What God is for God, that is, what God is for the persons of the Trinity, is beyond us and our comprehension. But yet, we have a way to engage God, so that, though God transcends us, God is also immanent with us and can be apprehended by us. That way is fully revealed to us in the incarnation of the Logos, for God the Word, God the Son, comes to us personally so that we can have a true, personal relationship with God. Through the incarnation, creation has been taken up and assumed by God. What God is to God, even if we do not know it, even if we cannot comprehend it, includes us; we are in and with the Logos, and so the interpenetration of the persons of the Trinity with each other include us. This is why we can and will have an experience with all the Trinitarian persons, and have a relationship with each of them. We will experience the  love each person of the Trinity has for each other, as we will be joined in with that love by our connection with the Logos. Through that love, we will know the bliss, not only of created love, but of divine love. But, as we cannot and will not do so naturally, our experience will be one of pure grace; the more we apprehend it, the more we let it transform us, the more we will grow and become more like God, capable of experiencing more and more of the divine nature and grace for ourselves.

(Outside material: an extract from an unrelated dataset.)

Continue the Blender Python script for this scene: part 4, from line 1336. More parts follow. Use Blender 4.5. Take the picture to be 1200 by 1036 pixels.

In our eternal life, we will find ourselves constantly growing in this manner, and so constantly experiencing more and more of God’s unbounded love. We will find ourselves on an eternal journey of love. We will constantly be amazed, because there will be infinitely more for us to experience, infinitely more for us to become aware of, and so infinitely more bliss for us to experience in and through our eternal relationship with God.  But, we will also experience this, not just personally (or individually), cut off from everyone else, but communally. We will rejoice in the way each of us grows in grace and in love, the way each of us becomes more and more like God. We will experience in our unity with each other a reflection of the way the persons of the Trinity penetrate and receive each other. For the more we love, the more we will unite with each other and in and through that unity, we will find ourselves receiving even more love, more of God’s glory, in a way which we could and would not do if we existed in eternity as mere individuals This is because the glory of communal love is greater than the glory of individual love, as the teaching of the Trinity reveals to us.


[1] St. Gregory Palamas, “Topics of Natural and Theological Science and on the Moral and Ascetic Life: One Hundred and Fifty Texts,” in The Philokalia: Volume IV. Trans. and ed. G.E. H. Palmer, Philip Sherrard, Kallistos Ware, et. al. (London: Faber and Faber, 1995), 393 [104].

[2] St. Gregory Palamas, “Topics of Natural and Theological Science and on the Moral and Ascetic Life: One Hundred and Fifty Texts,” 393-4 [106].